Read the lines that follow and tally those with the word "scene"; give the number and nothing else.

◆ **DATA**:
◇ ◇ ◇
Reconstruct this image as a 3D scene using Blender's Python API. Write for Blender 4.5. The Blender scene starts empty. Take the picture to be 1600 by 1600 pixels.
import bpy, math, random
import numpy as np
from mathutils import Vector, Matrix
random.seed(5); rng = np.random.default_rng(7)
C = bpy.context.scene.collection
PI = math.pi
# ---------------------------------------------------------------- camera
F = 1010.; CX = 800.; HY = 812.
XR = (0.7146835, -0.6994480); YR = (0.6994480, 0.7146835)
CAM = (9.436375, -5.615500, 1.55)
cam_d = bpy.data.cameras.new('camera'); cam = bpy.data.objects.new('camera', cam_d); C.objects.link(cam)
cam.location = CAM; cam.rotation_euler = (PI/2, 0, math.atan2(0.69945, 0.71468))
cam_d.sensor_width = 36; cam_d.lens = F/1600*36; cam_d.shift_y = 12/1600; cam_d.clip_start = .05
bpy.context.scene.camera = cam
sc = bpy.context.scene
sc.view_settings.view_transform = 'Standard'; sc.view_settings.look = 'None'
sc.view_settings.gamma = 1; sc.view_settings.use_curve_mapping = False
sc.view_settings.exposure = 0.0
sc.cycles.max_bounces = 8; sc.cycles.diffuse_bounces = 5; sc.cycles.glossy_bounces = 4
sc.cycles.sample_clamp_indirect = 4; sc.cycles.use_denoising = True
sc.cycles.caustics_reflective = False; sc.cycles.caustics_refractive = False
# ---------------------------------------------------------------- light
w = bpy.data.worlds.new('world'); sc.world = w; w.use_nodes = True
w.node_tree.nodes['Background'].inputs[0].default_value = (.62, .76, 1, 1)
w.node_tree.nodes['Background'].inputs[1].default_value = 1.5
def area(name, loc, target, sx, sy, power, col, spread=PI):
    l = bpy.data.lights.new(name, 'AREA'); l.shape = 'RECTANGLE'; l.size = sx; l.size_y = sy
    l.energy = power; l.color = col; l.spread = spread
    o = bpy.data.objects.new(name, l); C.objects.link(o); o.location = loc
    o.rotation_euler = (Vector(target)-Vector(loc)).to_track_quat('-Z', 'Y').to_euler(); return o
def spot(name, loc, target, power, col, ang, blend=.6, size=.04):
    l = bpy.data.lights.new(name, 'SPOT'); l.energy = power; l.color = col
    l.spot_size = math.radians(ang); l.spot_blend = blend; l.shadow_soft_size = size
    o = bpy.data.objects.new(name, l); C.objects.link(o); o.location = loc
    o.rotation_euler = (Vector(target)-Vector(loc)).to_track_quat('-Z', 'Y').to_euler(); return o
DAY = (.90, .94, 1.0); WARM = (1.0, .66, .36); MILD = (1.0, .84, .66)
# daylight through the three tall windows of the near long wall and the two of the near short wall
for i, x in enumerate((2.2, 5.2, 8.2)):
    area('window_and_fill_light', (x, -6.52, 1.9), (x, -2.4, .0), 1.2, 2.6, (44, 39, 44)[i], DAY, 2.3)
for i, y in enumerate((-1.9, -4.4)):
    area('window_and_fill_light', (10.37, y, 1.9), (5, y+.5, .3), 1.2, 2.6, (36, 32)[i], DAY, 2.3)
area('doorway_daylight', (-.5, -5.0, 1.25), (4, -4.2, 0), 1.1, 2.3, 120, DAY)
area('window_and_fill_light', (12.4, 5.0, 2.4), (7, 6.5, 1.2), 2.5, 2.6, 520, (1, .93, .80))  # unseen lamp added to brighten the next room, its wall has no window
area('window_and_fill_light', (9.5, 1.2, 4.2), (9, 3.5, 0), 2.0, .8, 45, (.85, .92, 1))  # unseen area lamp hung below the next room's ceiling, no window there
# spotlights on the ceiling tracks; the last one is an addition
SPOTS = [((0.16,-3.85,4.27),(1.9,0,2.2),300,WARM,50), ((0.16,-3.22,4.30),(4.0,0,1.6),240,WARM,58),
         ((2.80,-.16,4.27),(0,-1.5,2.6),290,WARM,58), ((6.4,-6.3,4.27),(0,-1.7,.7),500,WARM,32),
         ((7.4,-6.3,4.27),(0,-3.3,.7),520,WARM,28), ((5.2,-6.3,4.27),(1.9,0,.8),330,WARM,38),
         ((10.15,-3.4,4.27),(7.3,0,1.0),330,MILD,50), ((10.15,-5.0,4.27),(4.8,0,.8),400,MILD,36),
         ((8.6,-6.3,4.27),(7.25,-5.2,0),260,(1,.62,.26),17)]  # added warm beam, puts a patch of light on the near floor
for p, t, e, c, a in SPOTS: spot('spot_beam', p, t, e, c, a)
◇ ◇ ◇
◆ **RESULT OF THE EXERCISE**:
4